I really wanted this to be my next firearm but I keep running across videos like this. I feel like I heard they did some shadow updates to their production of these, but I dont know that for sure.
This one was pretty early production. Was rough but still functioned fine. I have gotten my hands on a newer production and it felt better. I don't think "shadow updates" is quite right although I understand what you mean by that. I think they have just better dialed in their manufacturing and tolerances on parts. I would say it's more of a safe bet to buy one now. The 4.25" version had less issues and I feel that slide length is better suited to the 9mm cartridge anyways.
No affiliate link - I'm not cool enough to get paid to do this. There is a comment buried in a reply with this info but its hard to find so I'll repost it here: Here are some links: I use these for roughing in surfaces - they are very soft so get some honing solution. The 80-1000 grit set is nice for general use. www.amazon.com/CHEERBRIGHT-7pcs-Whetstone-Stone-Sharpening/dp/B0796RZL4N/ref=sr_1_16?crid=INKAR7LSC7AG&keywords=india%2Bstone&qid=1683730151&sprefix=india%2Bston%2Caps%2C144&sr=8-16&th=1 Honing solution: www.amazon.com/Smiths-HON1-4OZ-HON1-4oz-Honing-Solution/dp/B0013AXUOY/ref=sr_1_4?crid=PSXI2SQLKN6C&keywords=honing+solution&qid=1683730486&sprefix=honing+solutio%2Caps%2C153&sr=8-4 These are used for the next step - they are harder and finer and come in very handy shapes (the ruby stone): www.amazon.com/gp/product/B0796T3CT7/ref=ppx_yo_dt_b_search_asin_title?ie=UTF8&th=1 Here is the fine, hard and sharp edged stone I use for final polishing work: www.brownells.com/tools-cleaning/paint-metal-prep/abrasives-polishing/6-x-12-x-12-ceramic-stones/
It’s cerokote keep playing with slide of clean it and that’ll stop I have a 5” and no issues with about 300 round going to shoot again tomorrow just cleaned it
I've never had extraction issues with aluminum cases personally. Way more issues with steel case. I have shot thousands of rounds of this Al case ammo and it's generally been good. Certainly the optic plate mounting screw binding on the extractor would be a bigger issue to fix first.

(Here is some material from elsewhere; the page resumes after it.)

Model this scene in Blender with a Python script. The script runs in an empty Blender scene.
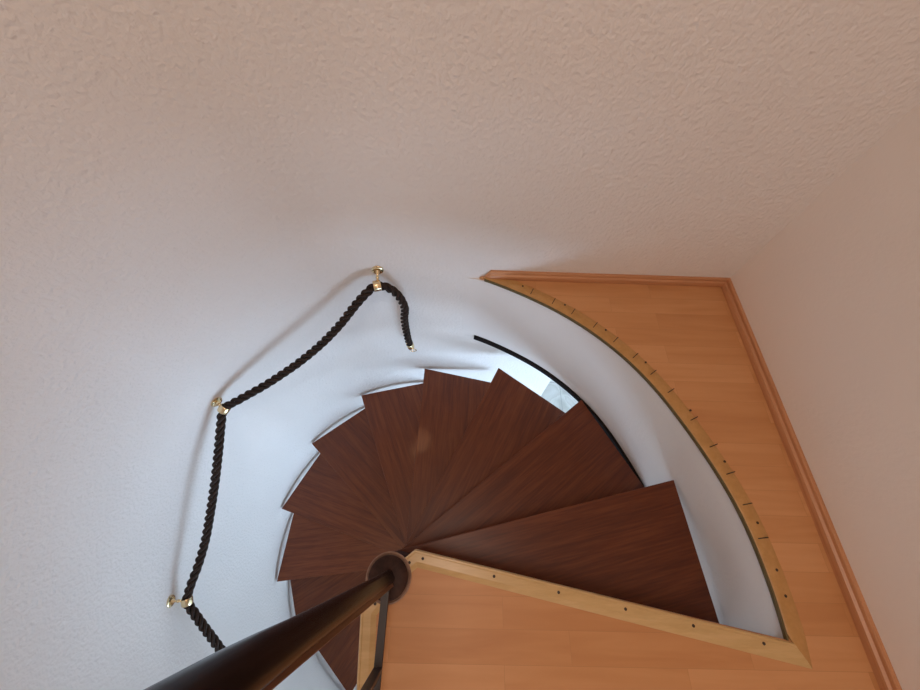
import bpy, bmesh, math, random
from mathutils import Vector, Matrix
random.seed(4)
PI = math.pi
C = bpy.context.scene.collection
CX, CY, RW = -0.1453, -0.0864, 0.9294      # stair axis, radius of the round shaft
XR, YB = 0.9751, CY + RW                   # right wall, back wall (tangent to the shaft)
H = 1.0411                                 # eye height above the landing
RISE, STEP, T0, RT = 0.2, 24.78, 17.2, 0.9157
ZF, ZC, YS = -2.8, 2.4, -2.4               # lower floor, upper ceiling, front end of the room
SLAB = -0.436

# ------------------------------------------------------------------ materials
def mat(name, base=(.8, .8, .8), rough=.5, metal=0.0, spec=None, coat=0.0):
    m = bpy.data.materials.new(name); m.use_nodes = True
    nt = m.node_tree; b = nt.nodes['Principled BSDF']
    b.inputs['Base Color'].default_value = (*base, 1)
    b.inputs['Roughness'].default_value = rough
    b.inputs['Metallic'].default_value = metal
    if spec is not None: b.inputs['Specular IOR Level'].default_value = spec
    b.inputs['Coat Weight'].default_value = coat
    b.inputs['Coat Roughness'].default_value = .15
    return m, nt, b
def N(nt, t, **k):
    n = nt.nodes.new(t)
    for a, v in k.items(): setattr(n, a, v)
    return n
def ramp(nt, stops):
    r = N(nt, 'ShaderNodeValToRGB'); e = r.color_ramp.elements
    while len(e) > 1: e.remove(e[-1])
    e[0].position, e[0].color = stops[0][0], (*stops[0][1], 1)
    for p, c in stops[1:]:
        x = e.new(p); x.color = (*c, 1)
    return r

def plaster(name, col, scale=100, strength=.55, dist=.0060):
    m, nt, b = mat(name, col, .85, spec=.25)
    tc = N(nt, 'ShaderNodeTexCoord')
    n1 = N(nt, 'ShaderNodeTexNoise'); n1.inputs['Scale'].default_value = scale; n1.inputs['Detail'].default_value = 3
    n1.inputs['Distortion'].default_value = .3
    n2 = N(nt, 'ShaderNodeTexVoronoi'); n2.inputs['Scale'].default_value = scale * .9; n2.feature = 'SMOOTH_F1'
    mx = N(nt, 'ShaderNodeMath', operation='MULTIPLY_ADD'); mx.inputs[1].default_value = .5
    bp = N(nt, 'ShaderNodeBump'); bp.inputs['Strength'].default_value = strength; bp.inputs['Distance'].default_value = dist
    nt.links.new(tc.outputs['Object'], n1.inputs['Vector']); nt.links.new(tc.outputs['Object'], n2.inputs['Vector'])
    nt.links.new(n2.outputs['Distance'], mx.inputs[0]); nt.links.new(n1.outputs['Fac'], mx.inputs[2])
    nt.links.new(mx.outputs[0], bp.inputs['Height']); nt.links.new(bp.outputs[0], b.inputs['Normal'])
    n3 = N(nt, 'ShaderNodeTexNoise'); n3.inputs['Scale'].default_value = 2.2; n3.inputs['Detail'].default_value = 2
    nt.links.new(tc.outputs['Object'], n3.inputs['Vector'])
    r = ramp(nt, [(.3, tuple(c * .965 for c in col)), (.7, col)])
    nt.links.new(n3.outputs['Fac'], r.inputs['Fac']); nt.links.new(r.outputs['Color'], b.inputs['Base Color'])
    return m

def wood(name, dark, mid, light, grain=(1.2, 38, 38), rough=.35, spec=.4, coat=0, streak=1.0, vary=.12, coord='Object'):
    m, nt, b = mat(name, mid, rough, spec=spec, coat=coat)
    tc = N(nt, 'ShaderNodeTexCoord'); oi = N(nt, 'ShaderNodeObjectInfo')
    off = N(nt, 'ShaderNodeVectorMath', operation='ADD')
    sc = N(nt, 'ShaderNodeVectorMath', operation='SCALE'); sc.inputs['Scale'].default_value = 7.3
    cmb = N(nt, 'ShaderNodeCombineXYZ')
    nt.links.new(oi.outputs['Random'], cmb.inputs[0]); nt.links.new(oi.outputs['Random'], cmb.inputs[1])
    nt.links.new(cmb.outputs[0], sc.inputs[0]); nt.links.new(tc.outputs[coord], off.inputs[0]); nt.links.new(sc.outputs[0], off.inputs[1])
    mp = N(nt, 'ShaderNodeMapping'); mp.inputs['Scale'].default_value = grain
    nt.links.new(off.outputs[0], mp.inputs['Vector'])
    n1 = N(nt, 'ShaderNodeTexNoise'); n1.inputs['Scale'].default_value = 1; n1.inputs['Detail'].default_value = 6; n1.inputs['Roughness'].default_value = .62
    n1.inputs['Distortion'].default_value = .35
    nt.links.new(mp.outputs[0], n1.inputs['Vector'])
    mp2 = N(nt, 'ShaderNodeMapping'); mp2.inputs['Scale'].default_value = tuple(g * 4.5 for g in grain)
    nt.links.new(off.outputs[0], mp2.inputs['Vector'])
    n2 = N(nt, 'ShaderNodeTexNoise'); n2.inputs['Scale'].default_value = 1; n2.inputs['Detail'].default_value = 3
    nt.links.new(mp2.outputs[0], n2.inputs['Vector'])
    add = N(nt, 'ShaderNodeMath', operation='MULTIPLY_ADD'); add.inputs[1].default_value = .35 * streak
    nt.links.new(n2.outputs['Fac'], add.inputs[0]); nt.links.new(n1.outputs['Fac'], add.inputs[2])
    c0 = .5 + .175 * streak
    r = ramp(nt, [(c0 - .17, dark), (c0, mid), (c0 + .16, light)])
    nt.links.new(add.outputs[0], r.inputs['Fac'])
    hsv = N(nt, 'ShaderNodeHueSaturation')
    ml = N(nt, 'ShaderNodeMapRange'); ml.inputs['To Min'].default_value = 1 - vary; ml.inputs['To Max'].default_value = 1 + vary
    nt.links.new(oi.outputs['Random'], ml.inputs['Value']); nt.links.new(ml.outputs[0], hsv.inputs['Value'])
    nt.links.new(r.outputs['Color'], hsv.inputs['Color']); nt.links.new(hsv.outputs[0], b.inputs['Base Color'])
    bp = N(nt, 'ShaderNodeBump'); bp.inputs['Strength'].default_value = .08; bp.inputs['Distance'].default_value = .001
    nt.links.new(add.outputs[0], bp.inputs['Height']); nt.links.new(bp.outputs[0], b.inputs['Normal'])
    return m

def laminate():
    m, nt, b = mat('beech_laminate', (.45, .2, .08), .42, spec=.35)
    tc = N(nt, 'ShaderNodeTexCoord'); mp = N(nt, 'ShaderNodeMapping')
    mp.inputs['Location'].default_value = (.13, .183, 0)
    nt.links.new(tc.outputs['Object'], mp.inputs['Vector'])
    W = .0633
    def strip(width, length, offs):
        br = N(nt, 'ShaderNodeTexBrick'); br.offset = offs; br.squash = 1
        br.inputs['Scale'].default_value = 1; br.inputs['Brick Width'].default_value = length
        br.inputs['Row Height'].default_value = width; br.inputs['Mortar Size'].default_value = .0004
        br.inputs['Mortar Smooth'].default_value = 0; br.inputs['Bias'].default_value = 0
        br.inputs['Color1'].default_value = (0, 0, 0, 1); br.inputs['Color2'].default_value = (1, 1, 1, 1)
        br.inputs['Mortar'].default_value = (.4, .4, .4, 1)
        nt.links.new(mp.outputs[0], br.inputs['Vector']); return br
    br = strip(W, .41, .37)
    mg = N(nt, 'ShaderNodeMapping'); mg.inputs['Scale'].default_value = (3, 30, 30)
    # each strip shifts the grain
    sh = N(nt, 'ShaderNodeVectorMath', operation='MULTIPLY_ADD'); sh.inputs[1].default_value = (9, 9, 9)
    nt.links.new(br.outputs['Color'], sh.inputs[0]); nt.links.new(mp.outputs[0], sh.inputs[2])
    nt.links.new(sh.outputs[0], mg.inputs['Vector'])
    n1 = N(nt, 'ShaderNodeTexNoise'); n1.inputs['Scale'].default_value = 1; n1.inputs['Detail'].default_value = 5; n1.inputs['Distortion'].default_value = .6
    nt.links.new(mg.outputs[0], n1.inputs['Vector'])
    a = N(nt, 'ShaderNodeMath', operation='MULTIPLY_ADD'); a.inputs[1].default_value = .45
    nt.links.new(n1.outputs['Fac'], a.inputs[2]); nt.links.new(br.outputs['Color'], a.inputs[0])
    r = ramp(nt, [(.3, FL[0]), (.65, FL[1]), (1.0, FL[2])])
    nt.links.new(a.outputs[0], r.inputs['Fac'])
    mx = N(nt, 'ShaderNodeMix', data_type='RGBA'); mx.inputs['B'].default_value = (*[c * .62 for c in FL[1]], 1)
    fm = N(nt, 'ShaderNodeMath', operation='MULTIPLY'); fm.inputs[1].default_value = .5
    nt.links.new(br.outputs['Fac'], fm.inputs[0]); nt.links.new(fm.outputs[0], mx.inputs['Factor'])
    nt.links.new(r.outputs['Color'], mx.inputs['A']); nt.links.new(mx.outputs['Result'], b.inputs['Base Color'])
    return m

def marble():
    m, nt, b = mat('grey_marble', (.6, .58, .55), .3)
    tc = N(nt, 'ShaderNodeTexCoord')
    n1 = N(nt, 'ShaderNodeTexNoise'); n1.inputs['Scale'].default_value = 2.2; n1.inputs['Detail'].default_value = 7; n1.inputs['Distortion'].default_value = 1.5
    nt.links.new(tc.outputs['Object'], n1.inputs['Vector'])
    r = ramp(nt, [(.35, (.5, .48, .44)), (.5, (.66, .64, .6)), (.53, (.56, .53, .49)), (.7, (.7, .68, .65))])
    nt.links.new(n1.outputs['Fac'], r.inputs['Fac'])
    br = N(nt, 'ShaderNodeTexBrick'); br.offset = 0; br.inputs['Scale'].default_value = 1
    br.inputs['Brick Width'].default_value = .4; br.inputs['Row Height'].default_value = .4; br.inputs['Mortar Size'].default_value = .003
    br.inputs['Mortar'].default_value = (.35, .34, .32, 1)
    nt.links.new(tc.outputs['Object'], br.inputs['Vector'])
    nt.links.new(r.outputs['Color'], br.inputs['Color1']); nt.links.new(r.outputs['Color'], br.inputs['Color2'])
    nt.links.new(br.outputs['Color'], b.inputs['Base Color'])
    return m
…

The prodigy is a good gun if you want to tinker and can fix it up yourself. Generally yes, go with Staccato for better performance and reliability. The earlier prodigy pistols had more issues than current production ones.
Could it not be that at the end of the novel you want to return the weapon and in Springfield they refused to accept it due to changes in specifications and tolerances, scratches and "massive destruction" ?
Not quite sure what you mean by this comment. I don't think any of the work shown here would void the warranty but I cant be sure of that so I wont say for sure. In general, if the gun does not function properly when purchased it should go back to the manufacturer for repair. Some people may want to work on their own gun to see how they can improve it without the hassle of returning it to Springfield. Or maybe it is operating fine just like this one was, but they want to improve the function and make it smoother.
I dunno, couple hundred thousand sold and maybe 20 or 30 videos with people having issues doesn't sound like much. I haven't had any out of my 5in. I did wait several months as gun companies seem to beta test on their customers. Lol😂
This one was 100% functional right out of the box. But there was tons of room for improvement. The fit and finish were pretty bad, and things like the disconnector hanging up are some simple fitting that I would expect to be done for a ~$1500 price point.
@@dltz yeah mine is very tight. I could feel the disconnector but after a couple hundred rounds it's worn in. People don't understand that even a Smith and Wesson 1911 from performance center is over 2k. They hand fit parts. 😂
Magician... Do you want me to believe the story that with a screwdriver, an old hammer and a sheet of out-of-use sandpaper and without precision measuring instruments... you can improve the performance of a factory-new gun ?
This gun hasn't given anyone any problems... the problem is your clever tricks: Springfield Prodigy 1911DS | An In-Depth Look ru-vid.com/video/%D0%B2%D0%B8%D0%B4%D0%B5%D0%BE-PXbjTBexMkk.html
Do u own one? Did u run out and buy the first batches 😐…guns coming out the box running now and folks who putting egw kits n them out shooting them overpriced 2011’ off the stock weigh alone paired wit the upgrades and they laughing last and loud…I speak cus I own a later production model because I wasn’t thirsty to buy the first batch which I don’t do with any man made item 🤷🏾♂️
I am sorry to hear that had been your experience with the ammo. It is not quite the cheapest out there. However, I have had no problems with it in the 3000+ rounds I have shot with it. Therefor I deemed it acceptable for my testing purposes, and it showed me what I needed to see about the operation of this firearm to begin work on it. Feel free to test with whatever ammo you like and have good experience with. You may personally deem my testing unreliable based on experience with that specific ammo. The application of this testing to a broader audience who doesn't have the same experiences as you may still be acceptable. I am just one dude, testing a sample of one gun, with one type of ammo so I would hope people wouldn't take what I am presenting as the absolute truth about the nature of this firearm or the ammo. Thanks for watching and commenting!